> **DO THIS**: Reproduce the span that opens at the line containing "Continue the Blender" and closes at the line containing "ci = mix(ci, (.34, .155, .035), sstep(25, 36, v", both lines included, without alteration and without any other line.

> **SUPPLIED DATA**:
## START

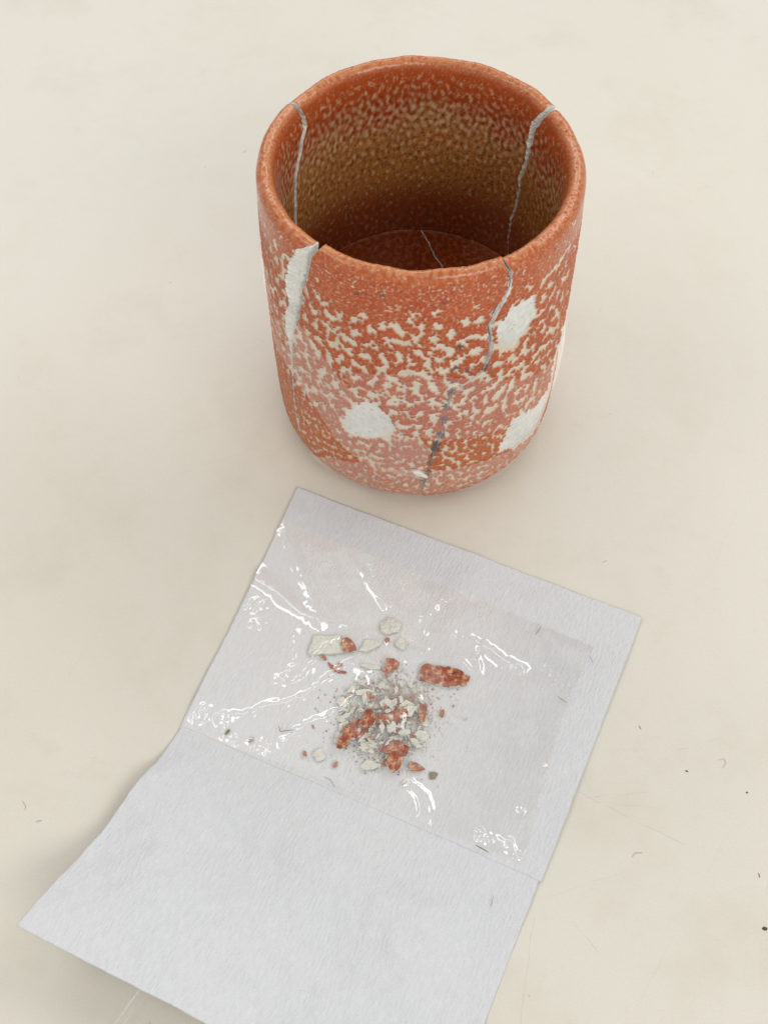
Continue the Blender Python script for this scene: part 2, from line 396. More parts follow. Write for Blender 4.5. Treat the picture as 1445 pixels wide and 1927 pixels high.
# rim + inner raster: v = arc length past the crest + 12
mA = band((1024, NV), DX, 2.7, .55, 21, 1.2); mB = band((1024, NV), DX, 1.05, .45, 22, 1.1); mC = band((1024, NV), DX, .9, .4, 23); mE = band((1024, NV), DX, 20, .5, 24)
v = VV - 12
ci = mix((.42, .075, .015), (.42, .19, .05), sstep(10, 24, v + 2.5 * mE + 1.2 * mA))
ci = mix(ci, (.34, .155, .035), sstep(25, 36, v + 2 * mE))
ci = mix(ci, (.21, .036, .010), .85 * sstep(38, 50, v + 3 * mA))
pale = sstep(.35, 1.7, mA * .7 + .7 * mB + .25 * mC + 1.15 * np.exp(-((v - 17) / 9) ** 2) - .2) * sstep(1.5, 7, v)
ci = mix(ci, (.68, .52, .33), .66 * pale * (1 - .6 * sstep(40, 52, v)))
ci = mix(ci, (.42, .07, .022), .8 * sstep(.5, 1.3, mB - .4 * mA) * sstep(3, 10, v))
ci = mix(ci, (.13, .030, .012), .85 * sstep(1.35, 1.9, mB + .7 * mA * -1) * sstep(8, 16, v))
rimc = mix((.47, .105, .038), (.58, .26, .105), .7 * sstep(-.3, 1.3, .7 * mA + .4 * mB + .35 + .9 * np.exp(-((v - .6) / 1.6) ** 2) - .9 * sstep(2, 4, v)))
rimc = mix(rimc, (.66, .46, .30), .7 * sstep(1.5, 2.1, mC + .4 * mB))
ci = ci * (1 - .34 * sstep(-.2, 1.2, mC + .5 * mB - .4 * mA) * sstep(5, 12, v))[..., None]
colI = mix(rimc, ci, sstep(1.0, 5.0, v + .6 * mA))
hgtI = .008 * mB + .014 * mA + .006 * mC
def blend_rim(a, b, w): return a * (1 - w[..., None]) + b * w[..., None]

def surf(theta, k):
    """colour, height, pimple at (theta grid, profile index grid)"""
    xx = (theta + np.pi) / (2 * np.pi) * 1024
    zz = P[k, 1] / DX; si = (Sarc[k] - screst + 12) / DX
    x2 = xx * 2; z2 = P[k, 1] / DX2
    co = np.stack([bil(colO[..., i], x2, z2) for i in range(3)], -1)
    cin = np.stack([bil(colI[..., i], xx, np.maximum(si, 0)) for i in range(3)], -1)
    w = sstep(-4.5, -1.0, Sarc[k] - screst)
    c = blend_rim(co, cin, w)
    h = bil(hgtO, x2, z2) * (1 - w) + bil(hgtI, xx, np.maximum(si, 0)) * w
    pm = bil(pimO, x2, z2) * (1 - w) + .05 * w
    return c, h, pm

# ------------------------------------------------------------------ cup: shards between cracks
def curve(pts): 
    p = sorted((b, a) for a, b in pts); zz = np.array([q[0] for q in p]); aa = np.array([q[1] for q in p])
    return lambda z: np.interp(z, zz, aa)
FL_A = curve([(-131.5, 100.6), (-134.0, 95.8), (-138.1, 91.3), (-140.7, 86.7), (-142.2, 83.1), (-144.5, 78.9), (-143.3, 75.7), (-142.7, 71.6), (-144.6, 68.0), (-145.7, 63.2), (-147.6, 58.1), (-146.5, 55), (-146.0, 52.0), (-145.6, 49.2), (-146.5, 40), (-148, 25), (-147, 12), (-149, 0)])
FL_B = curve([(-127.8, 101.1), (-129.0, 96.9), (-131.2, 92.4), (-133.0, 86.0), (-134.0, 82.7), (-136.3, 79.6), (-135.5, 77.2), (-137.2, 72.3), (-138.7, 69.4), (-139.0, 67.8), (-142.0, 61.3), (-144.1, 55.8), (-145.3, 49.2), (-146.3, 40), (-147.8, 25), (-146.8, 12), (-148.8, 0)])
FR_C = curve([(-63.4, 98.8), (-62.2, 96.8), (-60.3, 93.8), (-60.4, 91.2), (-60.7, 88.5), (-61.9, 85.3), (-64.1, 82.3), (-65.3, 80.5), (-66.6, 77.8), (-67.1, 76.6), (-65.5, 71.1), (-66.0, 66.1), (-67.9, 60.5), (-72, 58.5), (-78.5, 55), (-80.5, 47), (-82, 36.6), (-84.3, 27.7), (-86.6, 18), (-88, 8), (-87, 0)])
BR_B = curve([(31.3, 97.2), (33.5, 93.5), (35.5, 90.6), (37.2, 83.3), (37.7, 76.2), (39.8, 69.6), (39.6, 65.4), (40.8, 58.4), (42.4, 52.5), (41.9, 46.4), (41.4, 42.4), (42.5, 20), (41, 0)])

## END
## START

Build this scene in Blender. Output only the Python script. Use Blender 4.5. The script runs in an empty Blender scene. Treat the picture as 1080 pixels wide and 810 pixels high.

## END

> **SOLUTION TO THIS EXERCISE**:
Continue the Blender Python script for this scene: part 2, from line 396. More parts follow. Write for Blender 4.5. Treat the picture as 1445 pixels wide and 1927 pixels high.
# rim + inner raster: v = arc length past the crest + 12
mA = band((1024, NV), DX, 2.7, .55, 21, 1.2); mB = band((1024, NV), DX, 1.05, .45, 22, 1.1); mC = band((1024, NV), DX, .9, .4, 23); mE = band((1024, NV), DX, 20, .5, 24)
v = VV - 12
ci = mix((.42, .075, .015), (.42, .19, .05), sstep(10, 24, v + 2.5 * mE + 1.2 * mA))
ci = mix(ci, (.34, .155, .035), sstep(25, 36, v + 2 * mE))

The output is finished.